Anyway, the rice cooker served me well, and then came along with me across the country when I moved to San Francisco. The boyfriend stayed in Michigan, and unbeknownst to me, who was being "true," apparently found another girlfriend, as my mother found out one day when she saw him and someone else commented on how cute his girlfriend looked. (Hint: It wasn't me.) I dumped the boyfriend, forgot all the Japanese I had learned, but kept the rice cooker.
In San Francisco I got a job teaching English as a Second Language, and had a few fancy big deal dinners for colleagues where I cooked a lot of Chinese and Japanese food. I remember one time I was making tempura and had the tempura sauce I'd made already poured in Japanese-style tea cups, one in front of each place, with a dollop of shredded daikon inside. As I was getting ready to serve the tempura, a friend of mine seated at the table loudly exclaimed that the soup was very good. Unfortunately, I hadn't made a soup and it turned out he had made an early venture into the dipping sauce. My fault for not announcing what it was, I guess. I gave him my dipping sauce, and the meal went off fine, the rice cooker doing its usual yeoman duty.
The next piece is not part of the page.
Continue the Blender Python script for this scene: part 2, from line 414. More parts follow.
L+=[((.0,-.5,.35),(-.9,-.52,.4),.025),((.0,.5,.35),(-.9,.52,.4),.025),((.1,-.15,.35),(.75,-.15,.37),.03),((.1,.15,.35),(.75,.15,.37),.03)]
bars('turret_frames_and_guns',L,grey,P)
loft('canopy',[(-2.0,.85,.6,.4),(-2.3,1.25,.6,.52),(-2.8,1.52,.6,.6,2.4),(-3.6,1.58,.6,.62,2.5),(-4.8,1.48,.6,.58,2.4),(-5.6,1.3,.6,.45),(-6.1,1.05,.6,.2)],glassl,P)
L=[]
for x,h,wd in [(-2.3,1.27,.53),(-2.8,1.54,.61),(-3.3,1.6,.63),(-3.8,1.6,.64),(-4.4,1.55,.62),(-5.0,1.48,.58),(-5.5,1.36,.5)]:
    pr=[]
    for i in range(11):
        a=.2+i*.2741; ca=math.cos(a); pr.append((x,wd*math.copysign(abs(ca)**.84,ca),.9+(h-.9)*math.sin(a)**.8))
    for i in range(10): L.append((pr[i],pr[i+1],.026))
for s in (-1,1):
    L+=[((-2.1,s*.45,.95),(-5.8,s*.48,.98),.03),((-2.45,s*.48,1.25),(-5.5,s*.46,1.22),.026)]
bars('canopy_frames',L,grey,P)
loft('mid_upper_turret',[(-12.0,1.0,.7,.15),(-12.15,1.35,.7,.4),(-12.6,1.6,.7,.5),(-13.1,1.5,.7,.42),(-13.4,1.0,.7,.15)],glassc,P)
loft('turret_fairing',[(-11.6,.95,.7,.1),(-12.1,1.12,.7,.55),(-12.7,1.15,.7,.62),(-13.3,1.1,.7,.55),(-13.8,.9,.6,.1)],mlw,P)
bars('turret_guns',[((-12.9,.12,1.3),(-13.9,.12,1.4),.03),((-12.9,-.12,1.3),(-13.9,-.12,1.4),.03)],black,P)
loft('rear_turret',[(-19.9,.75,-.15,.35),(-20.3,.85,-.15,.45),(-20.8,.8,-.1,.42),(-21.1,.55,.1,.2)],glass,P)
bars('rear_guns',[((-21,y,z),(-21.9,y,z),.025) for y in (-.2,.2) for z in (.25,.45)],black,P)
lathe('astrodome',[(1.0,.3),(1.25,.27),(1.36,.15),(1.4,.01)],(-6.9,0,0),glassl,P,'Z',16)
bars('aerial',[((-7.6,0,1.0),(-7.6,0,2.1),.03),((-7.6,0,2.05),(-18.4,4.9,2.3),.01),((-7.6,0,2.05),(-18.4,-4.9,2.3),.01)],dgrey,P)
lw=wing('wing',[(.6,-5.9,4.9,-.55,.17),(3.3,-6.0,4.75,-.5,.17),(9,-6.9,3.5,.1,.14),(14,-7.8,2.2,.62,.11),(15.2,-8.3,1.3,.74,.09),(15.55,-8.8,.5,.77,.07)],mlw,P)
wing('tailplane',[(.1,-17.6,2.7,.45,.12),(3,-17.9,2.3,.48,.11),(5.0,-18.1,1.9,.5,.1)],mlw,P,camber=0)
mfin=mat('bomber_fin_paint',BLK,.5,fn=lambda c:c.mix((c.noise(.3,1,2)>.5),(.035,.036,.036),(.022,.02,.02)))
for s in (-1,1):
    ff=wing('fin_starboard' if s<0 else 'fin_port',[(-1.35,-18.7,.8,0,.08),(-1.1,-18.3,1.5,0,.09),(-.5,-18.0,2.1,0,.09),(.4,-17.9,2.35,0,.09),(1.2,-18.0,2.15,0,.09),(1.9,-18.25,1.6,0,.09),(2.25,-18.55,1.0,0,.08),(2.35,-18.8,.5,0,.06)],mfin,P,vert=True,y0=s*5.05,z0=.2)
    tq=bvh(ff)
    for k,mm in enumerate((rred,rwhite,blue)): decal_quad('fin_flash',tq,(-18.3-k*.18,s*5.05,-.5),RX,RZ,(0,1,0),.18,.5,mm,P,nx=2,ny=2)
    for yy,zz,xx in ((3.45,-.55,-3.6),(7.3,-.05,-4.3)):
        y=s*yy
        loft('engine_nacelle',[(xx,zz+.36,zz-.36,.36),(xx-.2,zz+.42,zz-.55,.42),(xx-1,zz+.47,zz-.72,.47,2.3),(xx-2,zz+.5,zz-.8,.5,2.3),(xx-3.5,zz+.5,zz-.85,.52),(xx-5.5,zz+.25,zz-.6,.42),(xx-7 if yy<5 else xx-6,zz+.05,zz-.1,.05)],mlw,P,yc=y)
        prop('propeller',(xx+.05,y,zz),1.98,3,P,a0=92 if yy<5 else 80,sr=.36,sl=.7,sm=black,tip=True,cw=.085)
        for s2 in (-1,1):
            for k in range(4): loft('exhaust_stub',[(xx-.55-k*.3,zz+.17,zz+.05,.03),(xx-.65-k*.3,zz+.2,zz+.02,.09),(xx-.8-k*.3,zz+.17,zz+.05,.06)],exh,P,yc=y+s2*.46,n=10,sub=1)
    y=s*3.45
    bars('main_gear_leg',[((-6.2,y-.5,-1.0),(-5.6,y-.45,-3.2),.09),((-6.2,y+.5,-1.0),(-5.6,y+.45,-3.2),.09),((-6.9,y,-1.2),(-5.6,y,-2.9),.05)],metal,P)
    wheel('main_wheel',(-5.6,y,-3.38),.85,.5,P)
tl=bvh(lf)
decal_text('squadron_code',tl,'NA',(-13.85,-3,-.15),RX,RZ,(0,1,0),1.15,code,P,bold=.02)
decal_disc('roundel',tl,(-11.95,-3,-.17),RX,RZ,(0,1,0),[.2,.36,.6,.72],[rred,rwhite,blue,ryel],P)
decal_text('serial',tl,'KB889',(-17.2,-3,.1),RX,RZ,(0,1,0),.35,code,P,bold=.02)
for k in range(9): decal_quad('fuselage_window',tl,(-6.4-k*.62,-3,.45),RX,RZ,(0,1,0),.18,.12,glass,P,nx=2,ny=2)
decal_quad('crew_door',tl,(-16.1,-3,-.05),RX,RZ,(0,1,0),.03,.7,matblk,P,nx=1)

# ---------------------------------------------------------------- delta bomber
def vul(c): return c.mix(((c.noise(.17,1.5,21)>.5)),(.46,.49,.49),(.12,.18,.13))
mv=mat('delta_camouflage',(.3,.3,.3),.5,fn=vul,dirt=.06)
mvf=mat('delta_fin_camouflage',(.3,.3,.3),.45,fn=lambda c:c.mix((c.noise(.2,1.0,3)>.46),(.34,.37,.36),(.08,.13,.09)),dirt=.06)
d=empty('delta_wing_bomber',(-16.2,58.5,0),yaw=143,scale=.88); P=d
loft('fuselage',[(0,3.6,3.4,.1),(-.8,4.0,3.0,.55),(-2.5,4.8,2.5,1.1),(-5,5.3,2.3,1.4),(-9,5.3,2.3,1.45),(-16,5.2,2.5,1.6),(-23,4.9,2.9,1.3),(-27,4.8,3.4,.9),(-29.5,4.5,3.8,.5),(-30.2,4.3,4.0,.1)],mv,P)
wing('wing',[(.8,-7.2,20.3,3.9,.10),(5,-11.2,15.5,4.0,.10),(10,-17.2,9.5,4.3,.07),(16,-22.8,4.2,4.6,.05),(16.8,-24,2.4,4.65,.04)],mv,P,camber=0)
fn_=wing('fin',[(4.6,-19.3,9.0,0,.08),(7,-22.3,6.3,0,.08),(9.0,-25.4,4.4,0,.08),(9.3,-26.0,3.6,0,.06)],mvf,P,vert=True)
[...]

After I got married, the rice cooker came in handy too. It was there when I got a call late one night about one of my adult students who had been picked up at the Golden Gate Bridge, threatening to jump. She stayed with us for some months while she got her act together, and it was the first time I saw someone steam something on top of the rice while it was cooking.
I just use my rice cooker to make regular rice, but I have one recipe I make that calls for turmeric rice. To make it, I use four cups of uncooked rice, add a teaspoon of garlic salt, 2 teaspoons of olive oil, and 2 teaspoons of turmeric. Then I stir it a little and turn on the rice cooker. The rice comes out a lovely yellow color with a mild flavor, although the rice pot turns out to have a bit of the lovely yellow color too, but it does wear off.
Oh, if you are interested in the rest of the recipe, it is called "Beef Leban" and it calls for frying together a chopped onion, 2 cloves of chopped garlic, a pound and a half of ground beef, 2 chopped red peppers, and some sliced mushrooms. This is the sauce: 1 cup of hot beef broth (I use a can of no-fat, no-salt), combine with 2 6 oz. cans of tomato paste, 2 teaspoons allspice, 1/2 teaspoon garlic salt, 1/2 teaspoon pepper, and 1 teaspoon paprika. Mix and add to the cooked meat mixture. Then add 3 tablespoons wine vinegar and cook until liquid is nearly gone. (Actually, I like it liquidy so I don't always pay attention to that part.) I think you could make it with vegetable broth and vegetables too if you don't like meat.
I only had trouble with my rice cooker once, when it wouldn't turn on. You'd think after thirty-four years or so, it would be okay if it was retired, but my husband just got a replacement electrical cord and it's been working fine ever since. They sure don't make appliances like they used to. They forgot the planned obsolescence! Lucky me.